§ GIVEN TASK: Restate the data word for word and leave the images out.
--------------------------------
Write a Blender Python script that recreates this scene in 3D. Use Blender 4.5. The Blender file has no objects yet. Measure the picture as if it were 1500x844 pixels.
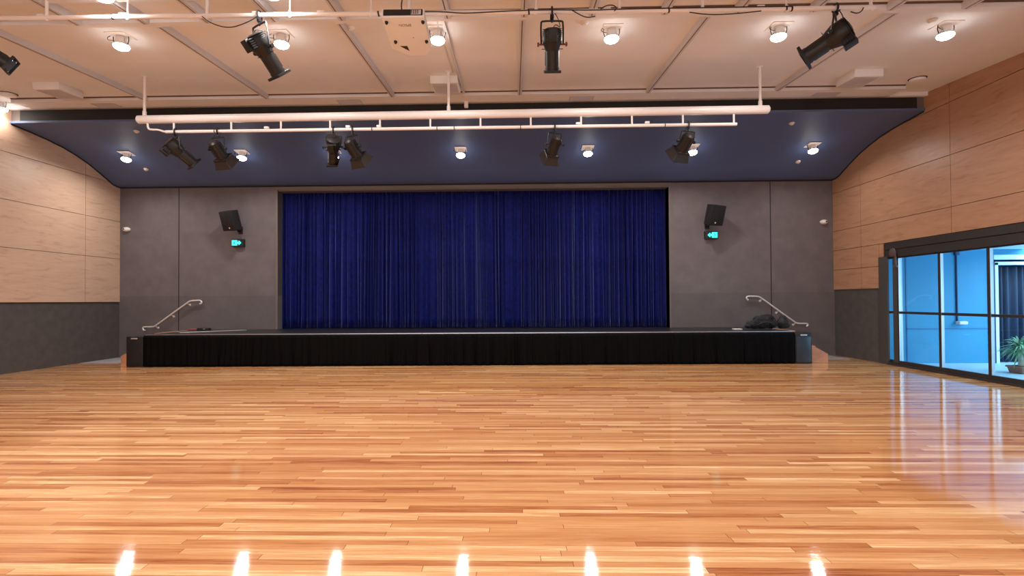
import bpy, bmesh, math, random
from mathutils import Vector, Matrix
random.seed(7)
V = Vector
# ------------------------------------------------------------------ camera model (photo 1500 x 844)
FPX, EYE = 700.0, 1.7
YAW, PITCH, ROLL = math.radians(1.251), math.radians(0.693), math.radians(0.3255)
SX, SY = -13.14, 9.42
XL, XR, YB, YF = -12.183, 9.602, 14.508, -9.0
def cam_axes():
    cy, sy, cp, sp = math.cos(YAW), math.sin(YAW), math.cos(PITCH), math.sin(PITCH)
    F = V((-sy*cp, cy*cp, sp)); R = V((cy, sy, 0)); U = R.cross(F)
    cr, sr = math.cos(ROLL), math.sin(ROLL)
    return R*cr-U*sr, R*sr+U*cr, F
CR, CU, CF = cam_axes()
O = V((0, 0, EYE))
def at(px, py, Y=None, Z=None, X=None):
    d = CF + CR*((px-750-SX)/FPX) - CU*((py-422-SY)/FPX)
    t = Y/d.y if Y is not None else ((Z-EYE)/d.z if Z is not None else X/d.x)
    return O + d*t
def ceil_z(y): return 5.587+0.077*y
def at_ceil(px, py, drop=0.0):
    d = CF + CR*((px-750-SX)/FPX) - CU*((py-422-SY)/FPX)
    t = (5.587-drop-EYE)/(d.z-0.077*d.y)
    return O + d*t
PROFILE = [(11.27, 6.05), (11.8, 6.01), (12.2, 5.97), (12.6, 5.91), (13.0, 5.81), (13.37, 5.69), (13.65, 5.565), (13.92, 5.44), (14.2, 5.30), (14.36, 5.262), (14.52, 5.262)]
def prof_z(y):
    for (a, za), (b, zb) in zip(PROFILE, PROFILE[1:]):
        if a <= y <= b: return za+(zb-za)*(y-a)/(b-a)
    return PROFILE[-1][1] if y > 14 else PROFILE[0][1]
def prof_slope(y): return math.atan((prof_z(y+.1)-prof_z(y-.1))/.2)
def at_soffit(px, py, drop=0.0):
    best = None
    for i in range(320):
        y = 11.3+i*0.01
        p = at(px, py, Y=y); e = abs(p.z-(prof_z(y)-drop))
        if best is None or e < best[0]: best = (e, p)
    return best[1]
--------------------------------
§ EXERCISE RESPONSE:
Write a Blender Python script that recreates this scene in 3D. Use Blender 4.5. The Blender file has no objects yet. Measure the picture as if it were 1500x844 pixels.
import bpy, bmesh, math, random
from mathutils import Vector, Matrix
random.seed(7)
V = Vector
# ------------------------------------------------------------------ camera model (photo 1500 x 844)
FPX, EYE = 700.0, 1.7
YAW, PITCH, ROLL = math.radians(1.251), math.radians(0.693), math.radians(0.3255)
SX, SY = -13.14, 9.42
XL, XR, YB, YF = -12.183, 9.602, 14.508, -9.0
def cam_axes():
    cy, sy, cp, sp = math.cos(YAW), math.sin(YAW), math.cos(PITCH), math.sin(PITCH)
    F = V((-sy*cp, cy*cp, sp)); R = V((cy, sy, 0)); U = R.cross(F)
    cr, sr = math.cos(ROLL), math.sin(ROLL)
    return R*cr-U*sr, R*sr+U*cr, F
CR, CU, CF = cam_axes()
O = V((0, 0, EYE))
def at(px, py, Y=None, Z=None, X=None):
    d = CF + CR*((px-750-SX)/FPX) - CU*((py-422-SY)/FPX)
    t = Y/d.y if Y is not None else ((Z-EYE)/d.z if Z is not None else X/d.x)
    return O + d*t
def ceil_z(y): return 5.587+0.077*y
def at_ceil(px, py, drop=0.0):
    d = CF + CR*((px-750-SX)/FPX) - CU*((py-422-SY)/FPX)
    t = (5.587-drop-EYE)/(d.z-0.077*d.y)
    return O + d*t
PROFILE = [(11.27, 6.05), (11.8, 6.01), (12.2, 5.97), (12.6, 5.91), (13.0, 5.81), (13.37, 5.69), (13.65, 5.565), (13.92, 5.44), (14.2, 5.30), (14.36, 5.262), (14.52, 5.262)]
def prof_z(y):
    for (a, za), (b, zb) in zip(PROFILE, PROFILE[1:]):
        if a <= y <= b: return za+(zb-za)*(y-a)/(b-a)
    return PROFILE[-1][1] if y > 14 else PROFILE[0][1]
def prof_slope(y): return math.atan((prof_z(y+.1)-prof_z(y-.1))/.2)
def at_soffit(px, py, drop=0.0):
    best = None
    for i in range(320):
        y = 11.3+i*0.01
        p = at(px, py, Y=y); e = abs(p.z-(prof_z(y)-drop))
        if best is None or e < best[0]: best = (e, p)
    return best[1]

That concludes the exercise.